Kareem Hunt, the star running back that the Kansas City Chiefs released Friday after video surfaced of him assaulting a woman, is now on his way out of Madden NFL 19, publisher Electronic Arts confirmed to Polygon on Tuesday.
“We are in the process of removing Kareem Hunt from the Madden NFL 19 roster, Madden Overdrive and Madden Ultimate Team,” an EA representative said in a statement. (Madden NFL Overdrive is EA’s football game for mobile devices.)
The news was first reported by TMZ.
This move applies to the game’s default roster, which is typically updated weekly during the NFL regular season and playoffs. Anybody who wants to play Madden 19 online must have the latest roster update. However, EA is not removing Hunt from the game entirely at this time: Players who decline to download future roster updates without Hunt, or have already started an offline Franchise playthrough, will still see Hunt in the game.
EA is using a slightly different solution for Madden Ultimate Team, the mode in which players put together teams of virtual trading cards. In Ultimate Team, Hunt will be replaced with a “generic player with identical stats,” according to EA’s statement. The spokesperson confirmed that EA is handling Hunt similarly to the way it dealt with former Baltimore Ravens running back Ray Rice in 2014, after Rice was released and suspended indefinitely following a domestic violence incident.

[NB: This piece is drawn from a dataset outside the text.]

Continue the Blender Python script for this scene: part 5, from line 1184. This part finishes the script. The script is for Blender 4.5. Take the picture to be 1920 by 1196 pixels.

Hunt, 23, is in his second NFL season. In February, a woman accused him of having “shoved and pushed” her at a hotel in Cleveland. Local police and the NFL opened investigations into the incident, but police did not make any arrests or file charges. The league and the Chiefs took action only on Friday, after TMZ published surveillance footage from the hotel of the altercation. In the footage, Hunt can be seen shoving the woman in question, and then kicking her after she was later knocked to the ground.
Shortly after the video surfaced, the NFL placed Hunt on the commissioner’s exempt list, at which point the Chiefs released him. Any players on that list are effectively on paid leave from the league — they continue to receive most of their salary, and can be signed by another team, but cannot partake in practices or attend games.
Hunt has not yet been officially suspended; he will stay on the commissioner’s exempt list until the NFL completes its investigation and hands down a punishment. ESPN reports that the league is now considering three separate violent off-field incidents involving Hunt, including the Cleveland altercation, as it determines how long it will suspend Hunt for.